Pakistan has suffered immense military and civilian casualties, exercised maximum restraint and did not retaliate, according to Pakistan’s Ministry of Foreign Affairs.
However, now the indicators are that the maximum restraint may not be an option any more.
Pakistan’s Foreign Office said that the Taliban regime was constantly trying to misrepresent the issue of Pakistani terrorists hiding in Afghanistan as a humanitarian issue. In the aftermath of Pakistan’s Operation Zarb-e-Azb in 2015, terrorists belonging to the so-called TTP/FaK fled to Afghanistan.
The recent terror attacks at Judicial Complex, Islamabad, which killed over 12 innocent civilians, and an attack on a Cadet College in Khyber Pakhtunkhwa could prove the last straw in the camel’s back.
According to the Pakistani authorities Sajid ullah alias Shina, who was the handler of the suicide bomber, confessed that TTP commander Saeed ur‑Rahman, alias Dadullah, a resident of Charmang, Bajaur who is currently living in Afghanistan and serving as the TTP’s intelligence chief for Bajaur’s Nawagai, contacted him via the Telegram app and instructed him to carry out a suicide attack in Islamabad in order to inflict maximum damage on law‑enforcement agencies.
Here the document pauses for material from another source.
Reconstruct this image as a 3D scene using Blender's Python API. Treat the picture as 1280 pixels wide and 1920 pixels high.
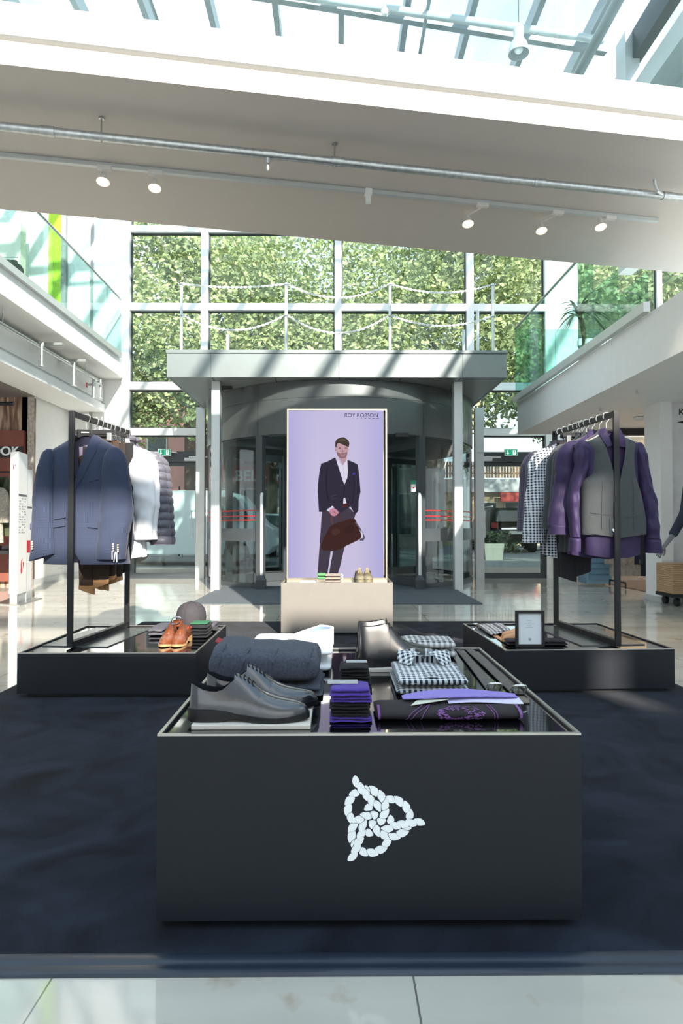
import bpy, bmesh, math, random
from mathutils import Vector, Matrix, Euler, noise as mnoise
random.seed(7)
PI = math.pi
SC = bpy.context.scene
for _o in list(bpy.data.objects):
    bpy.data.objects.remove(_o, do_unlink=True)
# ------------------------------------------------------------------ camera
FOC, PX, PY, EYE = 1200.0, 640.0, 960.0, 0.97
PITCH, YAW = math.atan(26/1200), math.atan(10/1200)
cam = bpy.data.cameras.new('camera')
cam.sensor_fit = 'HORIZONTAL'; cam.sensor_width = 36.0; cam.lens = FOC/1280*36
cam.clip_start = 0.05; cam.clip_end = 300
camo = bpy.data.objects.new('camera', cam); SC.collection.objects.link(camo)
camo.location = (0, 0, EYE); camo.rotation_euler = (PI/2+PITCH, 0, -YAW)
SC.camera = camo
# ------------------------------------------------------------------ sky, sun, exposure
SUN_DIR = Vector((-0.30, 1.0, -0.50)).normalized()
SUN_STRENGTH, SKY_STRENGTH, EXPOSURE = 9.0, 1.8, 0.45
w = bpy.data.worlds.new('sky'); SC.world = w; w.use_nodes = True
nt = w.node_tree; nt.nodes.clear()
n_out = nt.nodes.new('ShaderNodeOutputWorld'); n_bg = nt.nodes.new('ShaderNodeBackground')
n_tc = nt.nodes.new('ShaderNodeTexCoord'); n_sep = nt.nodes.new('ShaderNodeSeparateXYZ')
n_ramp = nt.nodes.new('ShaderNodeValToRGB'); n_noise = nt.nodes.new('ShaderNodeTexNoise')
n_mix = nt.nodes.new('ShaderNodeMixRGB'); n_cl = nt.nodes.new('ShaderNodeValToRGB')
nt.links.new(n_tc.outputs['Generated'], n_sep.inputs[0]); nt.links.new(n_sep.outputs['Z'], n_ramp.inputs[0])
n_ramp.color_ramp.elements[0].position = 0.0; n_ramp.color_ramp.elements[0].color = (0.80, 0.86, 0.90, 1)
n_ramp.color_ramp.elements[1].position = 0.75; n_ramp.color_ramp.elements[1].color = (0.46, 0.66, 0.86, 1)
nt.links.new(n_tc.outputs['Generated'], n_noise.inputs['Vector']); n_noise.inputs['Scale'].default_value = 2.2
n_noise.inputs['Detail'].default_value = 5
nt.links.new(n_noise.outputs['Fac'], n_cl.inputs[0])
n_cl.color_ramp.elements[0].position = 0.45; n_cl.color_ramp.elements[1].position = 0.62
nt.links.new(n_cl.outputs[0], n_mix.inputs[0]); nt.links.new(n_ramp.outputs[0], n_mix.inputs[1])
n_mix.inputs[2].default_value = (0.92, 0.95, 0.97, 1)
nt.links.new(n_mix.outputs[0], n_bg.inputs[0]); n_bg.inputs[1].default_value = SKY_STRENGTH
nt.links.new(n_bg.outputs[0], n_out.inputs[0])
sun = bpy.data.lights.new('sun', 'SUN'); sun.energy = SUN_STRENGTH; sun.angle = math.radians(0.9); sun.color = (1.0, 0.90, 0.78)
suno = bpy.data.objects.new('sun', sun); SC.collection.objects.link(suno)
suno.rotation_euler = SUN_DIR.to_track_quat('-Z', 'Y').to_euler(); suno.location = (0, -12, 14)
SC.view_settings.view_transform = 'Standard'; SC.view_settings.look = 'None'
SC.view_settings.exposure = EXPOSURE; SC.view_settings.gamma = 1.0; SC.view_settings.use_curve_mapping = False
SC.cycles.use_denoising = True
SC.cycles.max_bounces = 10; SC.cycles.diffuse_bounces = 5; SC.cycles.glossy_bounces = 5
SC.cycles.transparent_max_bounces = 40; SC.cycles.transmission_bounces = 6
SC.cycles.caustics_reflective = False; SC.cycles.caustics_refractive = False
SC.cycles.sample_clamp_indirect = 6.0

# ------------------------------------------------------------------ pixel helpers (photo pixels -> points in the place)
_R = camo.rotation_euler.to_matrix()
_RX, _UY, _BZ = _R.col[0].copy(), _R.col[1].copy(), _R.col[2].copy()
def ray(px, py): return (-_BZ*FOC + _RX*(px-PX) + _UY*(PY-py)).normalized()
def W(px, py, Y):
    d = ray(px, py); return Vector((0, 0, EYE)) + d*(Y/d.y)
def WZ(px, py, z):
    d = ray(px, py); return Vector((0, 0, EYE)) + d*((z-EYE)/d.z)
def WX(px, py, x):
    d = ray(px, py); return Vector((0, 0, EYE)) + d*(x/d.x)

# ------------------------------------------------------------------ materials
def lin(c):
    r = []
    for v in c[:3]:
        v = v/255.0
        r.append(v/12.92 if v <= 0.04045 else ((v+0.055)/1.055)**2.4)
    return (*r, 1.0)
MATS = {}
def nodes(name):
    m = bpy.data.materials.new(name); m.use_nodes = True
    t = m.node_tree; b = t.nodes['Principled BSDF']
    return m, t, b
def M(name, rgb, rough=0.6, metal=0.0, spec=0.5, var=0.06, scale=8.0, bump=0.0, bscale=60.0, coat=0.0, sheen=0.0, emit=None):
    if name in MATS: return MATS[name]
    m, t, b = nodes(name)
    c = lin(rgb)
    tc = t.nodes.new('ShaderNodeTexCoord'); nz = t.nodes.new('ShaderNodeTexNoise')
    nz.inputs['Scale'].default_value = scale; nz.inputs['Detail'].default_value = 4
    t.links.new(tc.outputs['Object'], nz.inputs['Vector'])
    rp = t.nodes.new('ShaderNodeValToRGB')
    rp.color_ramp.elements[0].position = 0.3; rp.color_ramp.elements[1].position = 0.7
    rp.color_ramp.elements[0].color = tuple(max(0, v*(1-var)) for v in c[:3])+(1,)
    rp.color_ramp.elements[1].color = tuple(min(1, v*(1+var)) for v in c[:3])+(1,)
    t.links.new(nz.outputs['Fac'], rp.inputs[0]); t.links.new(rp.outputs[0], b.inputs['Base Color'])
    b.inputs['Roughness'].default_value = rough; b.inputs['Metallic'].default_value = metal
    b.inputs['Specular IOR Level'].default_value = spec
    if coat: b.inputs['Coat Weight'].default_value = coat; b.inputs['Coat Roughness'].default_value = 0.08
    if sheen: b.inputs['Sheen Weight'].default_value = sheen; b.inputs['Sheen Roughness'].default_value = 0.5
    if bump:
        n2 = t.nodes.new('ShaderNodeTexNoise'); n2.inputs['Scale'].default_value = bscale; n2.inputs['Detail'].default_value = 3
        t.links.new(tc.outputs['Object'], n2.inputs['Vector'])
        bp = t.nodes.new('ShaderNodeBump'); bp.inputs['Strength'].default_value = bump; bp.inputs['Distance'].default_value = 0.01
        t.links.new(n2.outputs['Fac'], bp.inputs['Height']); t.links.new(bp.outputs[0], b.inputs['Normal'])
    if emit:
        b.inputs['Emission Color'].default_value = lin(emit[0]); b.inputs['Emission Strength'].default_value = emit[1]
    MATS[name] = m; return m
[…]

Dadullah sent Sajid ullah (Shina) the pictures of the suicide bomber, Usman, alias Qari, so that he could receive him in Pakistan. The suicide bomber, Usman (Qari), belonged to the Shinwari tribe and was a resident of Achin, Nangarhar, Afghanistan.
The traces of attack on Cadet College are also found in Afghanistan by the security agencies.
Pakistan’s former ambassador to Kabul, Mansoor Ahmad Khan, argued in Express News show, The Review, the government can use the three options of restricting movement of people, trade and using security means to put pressure on the regime to take action against the terrorist outfit. But he emphasised upon the need of trying to reopen the dialogue with Afghanistan.